Let's look at the numbers: SanDisk surged 49.3%. Western Digital gained 26.4%. Seagate climbed 25.8% and Micron rose 8.5%. Nvidia, meanwhile, stayed flat. The message here is pretty clear: the AI trade isn't dead. It's just moved from the brains (compute) to the brawn (memory).
Why Memory Isn't Boring Anymore
So what changed? The structural case for memory stocks has been building since late 2025, and it all comes down to a supply-demand imbalance the industry hasn't seen at this scale before. AI infrastructure is the engine driving this. Every large language model, every inference workload, every hyperscaler data center expansion needs not just powerful GPUs but enormous quantities of DRAM, high-bandwidth memory, and NAND storage.
The demand has completely outpaced the industry's ability to build new capacity.
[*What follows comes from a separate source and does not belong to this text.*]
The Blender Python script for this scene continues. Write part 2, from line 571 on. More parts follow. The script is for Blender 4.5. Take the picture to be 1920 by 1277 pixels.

We're talking about a structural shortage that most analysts don't expect to resolve before 2027 at the earliest. And when you have shortage, you get something memory companies haven't had much of in recent history: pricing power.
Micron has stated publicly it's sold out of memory supply for all of 2026. Western Digital's high-capacity hard drives are fully committed to hyperscaler customers through the end of the fiscal year. SanDisk, newly independent after its spin-off from Western Digital in early 2025, locked in its NAND supply by renewing a manufacturing joint venture with Kioxia through 2034. That move gives it structural cost certainty at a moment when everyone else is scrambling for wafer capacity.
The Iran war added a second catalyst on top of this structural shift. When the U.S. and Iran agreed to a temporary ceasefire in early April and the Strait of Hormuz partially reopened, memory stocks led the semiconductor sector higher—surging roughly 9% in a single premarket session as risk appetite returned and the growth rotation intensified.
The deeper logic here is fascinating: memory was always the commodity end of semiconductors. Low margins, brutal inventory cycles, no pricing power to speak of. AI has completely inverted that dynamic. Suddenly, storage isn't just a place to put things—it's the critical bottleneck in the entire AI infrastructure buildout.
What the Smart Money Is Saying
The Street has noticed this shift and repriced the sector aggressively. Bernstein raised its SanDisk price target from $300 to $580, maintaining an Outperform rating. Multiple other analysts have set targets ranging from $750 to $1,000. Bank of America lifted its price target on Micron Technology to $400.
Perhaps most striking is Nomura's projection that SanDisk could double its data-center storage chip prices in the first quarter of 2026 as the shortage deepens. If that forecast comes true, it would represent a pricing regime with no modern precedent in the memory industry. We're talking about a complete revaluation of what these businesses are worth.
So here we are: Nvidia is still the AI compute king, but the crown for market leadership in the semiconductor rally has shifted. The memory stocks that everyone used to ignore are now leading the charge, powered by a perfect storm of structural shortage, geopolitical catalysts, and a fundamental rethinking of what matters in the AI infrastructure stack. It turns out you can't run the world's most advanced AI models without somewhere to store all that data—and investors are finally paying up for that realization.